* [WHAT IS EXPECTED]
Extract every line that contains the word "scene".

-- START OF DATASET SECTION --

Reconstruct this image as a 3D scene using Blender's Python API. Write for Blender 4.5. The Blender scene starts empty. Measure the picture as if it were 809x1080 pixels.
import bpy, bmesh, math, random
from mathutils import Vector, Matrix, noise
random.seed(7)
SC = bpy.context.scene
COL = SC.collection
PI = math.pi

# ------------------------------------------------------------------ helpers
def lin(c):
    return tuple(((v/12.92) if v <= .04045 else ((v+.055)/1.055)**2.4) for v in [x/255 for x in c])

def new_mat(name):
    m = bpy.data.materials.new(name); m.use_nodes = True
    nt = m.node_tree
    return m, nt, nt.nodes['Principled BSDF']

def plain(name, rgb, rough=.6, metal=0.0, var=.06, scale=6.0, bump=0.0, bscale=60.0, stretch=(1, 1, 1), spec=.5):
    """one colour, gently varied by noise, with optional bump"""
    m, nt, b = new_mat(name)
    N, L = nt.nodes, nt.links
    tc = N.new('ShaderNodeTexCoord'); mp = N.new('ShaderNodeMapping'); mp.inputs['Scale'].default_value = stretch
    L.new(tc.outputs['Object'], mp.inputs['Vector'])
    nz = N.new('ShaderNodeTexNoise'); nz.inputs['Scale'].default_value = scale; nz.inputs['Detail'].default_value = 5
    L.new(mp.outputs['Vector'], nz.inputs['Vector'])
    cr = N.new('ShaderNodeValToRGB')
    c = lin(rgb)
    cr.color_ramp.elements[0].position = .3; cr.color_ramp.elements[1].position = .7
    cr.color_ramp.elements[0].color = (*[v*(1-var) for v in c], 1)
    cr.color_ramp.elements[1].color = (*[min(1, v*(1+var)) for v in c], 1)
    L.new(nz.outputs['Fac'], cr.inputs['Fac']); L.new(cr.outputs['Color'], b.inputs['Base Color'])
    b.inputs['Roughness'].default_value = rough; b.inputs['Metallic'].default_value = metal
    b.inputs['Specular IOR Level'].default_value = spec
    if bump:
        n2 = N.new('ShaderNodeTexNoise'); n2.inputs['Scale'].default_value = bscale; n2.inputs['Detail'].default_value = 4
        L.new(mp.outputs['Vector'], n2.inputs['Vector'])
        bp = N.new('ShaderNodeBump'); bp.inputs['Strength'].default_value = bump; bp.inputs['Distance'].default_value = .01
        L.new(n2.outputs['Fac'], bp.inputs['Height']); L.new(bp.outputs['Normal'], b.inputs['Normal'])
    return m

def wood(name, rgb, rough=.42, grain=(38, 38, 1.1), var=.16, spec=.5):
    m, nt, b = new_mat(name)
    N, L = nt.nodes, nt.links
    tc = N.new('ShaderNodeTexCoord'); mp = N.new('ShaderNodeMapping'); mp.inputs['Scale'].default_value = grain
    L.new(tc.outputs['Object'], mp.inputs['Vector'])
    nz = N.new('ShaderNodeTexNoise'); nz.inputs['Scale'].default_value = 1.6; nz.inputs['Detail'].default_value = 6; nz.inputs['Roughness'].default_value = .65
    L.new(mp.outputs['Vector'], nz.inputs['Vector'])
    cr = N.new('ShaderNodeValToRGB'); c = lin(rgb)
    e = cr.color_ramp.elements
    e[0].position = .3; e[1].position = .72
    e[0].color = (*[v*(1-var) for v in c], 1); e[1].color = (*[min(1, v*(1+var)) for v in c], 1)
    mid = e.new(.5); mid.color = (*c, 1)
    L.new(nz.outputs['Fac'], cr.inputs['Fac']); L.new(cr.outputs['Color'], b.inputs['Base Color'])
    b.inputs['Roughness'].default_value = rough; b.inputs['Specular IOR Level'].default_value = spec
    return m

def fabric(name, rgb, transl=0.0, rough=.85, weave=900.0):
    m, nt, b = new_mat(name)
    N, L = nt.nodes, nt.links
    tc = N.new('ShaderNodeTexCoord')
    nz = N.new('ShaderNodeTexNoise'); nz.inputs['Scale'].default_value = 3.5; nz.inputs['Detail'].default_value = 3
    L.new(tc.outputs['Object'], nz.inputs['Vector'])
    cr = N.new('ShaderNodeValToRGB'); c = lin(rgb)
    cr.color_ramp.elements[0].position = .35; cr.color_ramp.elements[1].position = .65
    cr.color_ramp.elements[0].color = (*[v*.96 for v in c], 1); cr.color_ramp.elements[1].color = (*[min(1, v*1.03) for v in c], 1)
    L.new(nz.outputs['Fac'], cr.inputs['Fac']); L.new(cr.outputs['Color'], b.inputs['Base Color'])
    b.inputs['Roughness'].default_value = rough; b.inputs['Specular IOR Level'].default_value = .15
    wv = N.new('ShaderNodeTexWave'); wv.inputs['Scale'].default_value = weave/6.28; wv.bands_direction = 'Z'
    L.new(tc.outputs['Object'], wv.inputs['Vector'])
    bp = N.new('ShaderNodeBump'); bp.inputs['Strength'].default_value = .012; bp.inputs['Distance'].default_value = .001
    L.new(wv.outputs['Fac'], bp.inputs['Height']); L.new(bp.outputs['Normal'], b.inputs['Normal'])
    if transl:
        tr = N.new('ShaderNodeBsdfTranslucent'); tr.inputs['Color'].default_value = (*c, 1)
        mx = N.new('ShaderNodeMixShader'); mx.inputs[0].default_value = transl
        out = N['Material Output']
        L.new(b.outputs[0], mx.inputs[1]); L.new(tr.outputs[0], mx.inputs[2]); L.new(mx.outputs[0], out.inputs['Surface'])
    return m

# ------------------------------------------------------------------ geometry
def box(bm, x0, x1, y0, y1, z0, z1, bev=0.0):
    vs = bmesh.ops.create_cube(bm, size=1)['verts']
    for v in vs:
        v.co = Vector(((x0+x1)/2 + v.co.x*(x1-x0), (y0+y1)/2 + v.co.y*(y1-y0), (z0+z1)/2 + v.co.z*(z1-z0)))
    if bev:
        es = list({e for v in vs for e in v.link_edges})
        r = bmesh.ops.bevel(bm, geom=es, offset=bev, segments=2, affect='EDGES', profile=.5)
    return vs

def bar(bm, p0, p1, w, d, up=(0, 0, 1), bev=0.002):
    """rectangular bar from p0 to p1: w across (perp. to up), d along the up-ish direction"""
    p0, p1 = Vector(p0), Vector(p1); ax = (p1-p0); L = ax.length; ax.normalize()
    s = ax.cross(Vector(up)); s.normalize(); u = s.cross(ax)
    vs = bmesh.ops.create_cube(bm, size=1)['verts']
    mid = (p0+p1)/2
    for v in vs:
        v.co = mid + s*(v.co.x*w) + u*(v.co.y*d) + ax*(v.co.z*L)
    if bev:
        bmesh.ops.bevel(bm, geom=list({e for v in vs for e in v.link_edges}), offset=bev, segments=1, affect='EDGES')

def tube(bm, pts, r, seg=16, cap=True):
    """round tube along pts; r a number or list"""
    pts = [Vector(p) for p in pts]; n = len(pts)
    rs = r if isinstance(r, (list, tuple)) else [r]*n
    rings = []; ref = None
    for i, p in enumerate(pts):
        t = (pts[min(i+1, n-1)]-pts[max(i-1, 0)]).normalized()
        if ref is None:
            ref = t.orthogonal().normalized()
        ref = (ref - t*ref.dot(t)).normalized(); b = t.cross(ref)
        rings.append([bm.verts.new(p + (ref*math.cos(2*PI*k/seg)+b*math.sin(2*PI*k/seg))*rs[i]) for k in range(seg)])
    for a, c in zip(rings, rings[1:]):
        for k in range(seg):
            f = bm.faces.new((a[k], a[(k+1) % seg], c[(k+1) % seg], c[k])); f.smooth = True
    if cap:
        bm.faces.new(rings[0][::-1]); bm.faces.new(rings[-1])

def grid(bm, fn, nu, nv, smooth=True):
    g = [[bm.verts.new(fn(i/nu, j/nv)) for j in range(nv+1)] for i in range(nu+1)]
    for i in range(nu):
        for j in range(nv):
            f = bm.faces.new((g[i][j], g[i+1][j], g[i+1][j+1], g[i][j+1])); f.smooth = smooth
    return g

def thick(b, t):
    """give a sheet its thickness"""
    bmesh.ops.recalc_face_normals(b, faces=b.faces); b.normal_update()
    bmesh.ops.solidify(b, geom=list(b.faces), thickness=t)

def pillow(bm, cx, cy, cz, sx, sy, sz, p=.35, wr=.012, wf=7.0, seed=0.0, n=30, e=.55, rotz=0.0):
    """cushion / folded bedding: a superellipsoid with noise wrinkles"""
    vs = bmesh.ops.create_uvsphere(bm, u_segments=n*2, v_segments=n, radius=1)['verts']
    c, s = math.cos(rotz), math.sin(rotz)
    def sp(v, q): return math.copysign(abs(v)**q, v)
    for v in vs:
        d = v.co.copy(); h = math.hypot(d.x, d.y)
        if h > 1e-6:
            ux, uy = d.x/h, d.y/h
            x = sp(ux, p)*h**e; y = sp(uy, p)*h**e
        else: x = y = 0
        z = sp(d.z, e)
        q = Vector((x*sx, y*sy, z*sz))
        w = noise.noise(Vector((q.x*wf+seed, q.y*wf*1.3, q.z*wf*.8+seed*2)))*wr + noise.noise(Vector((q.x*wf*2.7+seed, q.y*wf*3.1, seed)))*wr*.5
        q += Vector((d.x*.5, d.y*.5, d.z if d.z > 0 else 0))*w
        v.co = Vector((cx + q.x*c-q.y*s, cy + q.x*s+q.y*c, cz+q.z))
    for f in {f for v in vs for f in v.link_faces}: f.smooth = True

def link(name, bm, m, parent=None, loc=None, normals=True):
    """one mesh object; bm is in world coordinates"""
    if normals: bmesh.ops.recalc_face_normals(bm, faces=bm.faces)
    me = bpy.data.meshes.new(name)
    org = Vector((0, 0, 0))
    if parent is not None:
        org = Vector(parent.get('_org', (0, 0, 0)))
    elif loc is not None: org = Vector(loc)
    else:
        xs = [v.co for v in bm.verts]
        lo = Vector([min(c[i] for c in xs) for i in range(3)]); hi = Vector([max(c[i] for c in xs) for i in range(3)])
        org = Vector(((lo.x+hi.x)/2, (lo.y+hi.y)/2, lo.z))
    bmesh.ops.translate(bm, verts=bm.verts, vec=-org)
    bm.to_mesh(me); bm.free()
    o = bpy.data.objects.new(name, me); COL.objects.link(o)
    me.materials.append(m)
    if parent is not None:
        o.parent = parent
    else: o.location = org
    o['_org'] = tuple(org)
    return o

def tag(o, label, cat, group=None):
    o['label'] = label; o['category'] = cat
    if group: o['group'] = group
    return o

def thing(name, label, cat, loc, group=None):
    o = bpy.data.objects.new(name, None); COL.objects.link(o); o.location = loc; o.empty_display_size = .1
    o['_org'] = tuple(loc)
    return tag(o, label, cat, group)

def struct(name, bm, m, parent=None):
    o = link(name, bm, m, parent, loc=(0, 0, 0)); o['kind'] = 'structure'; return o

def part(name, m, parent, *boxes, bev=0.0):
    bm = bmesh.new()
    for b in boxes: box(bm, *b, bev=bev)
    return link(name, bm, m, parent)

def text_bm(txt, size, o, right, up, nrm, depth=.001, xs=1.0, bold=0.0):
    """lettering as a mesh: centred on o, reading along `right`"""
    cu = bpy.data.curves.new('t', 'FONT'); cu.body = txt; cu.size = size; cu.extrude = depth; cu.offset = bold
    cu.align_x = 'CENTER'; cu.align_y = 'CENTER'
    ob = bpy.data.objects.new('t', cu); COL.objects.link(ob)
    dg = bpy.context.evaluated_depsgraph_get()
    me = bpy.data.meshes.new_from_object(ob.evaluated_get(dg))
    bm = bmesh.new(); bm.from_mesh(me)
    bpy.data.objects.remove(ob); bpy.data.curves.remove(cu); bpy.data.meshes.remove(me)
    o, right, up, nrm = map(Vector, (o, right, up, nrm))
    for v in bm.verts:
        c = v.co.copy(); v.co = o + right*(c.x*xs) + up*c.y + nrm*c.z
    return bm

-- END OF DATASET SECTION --

* [COMPLETE ANSWER]
Reconstruct this image as a 3D scene using Blender's Python API. Write for Blender 4.5. The Blender scene starts empty. Measure the picture as if it were 809x1080 pixels.
SC = bpy.context.scene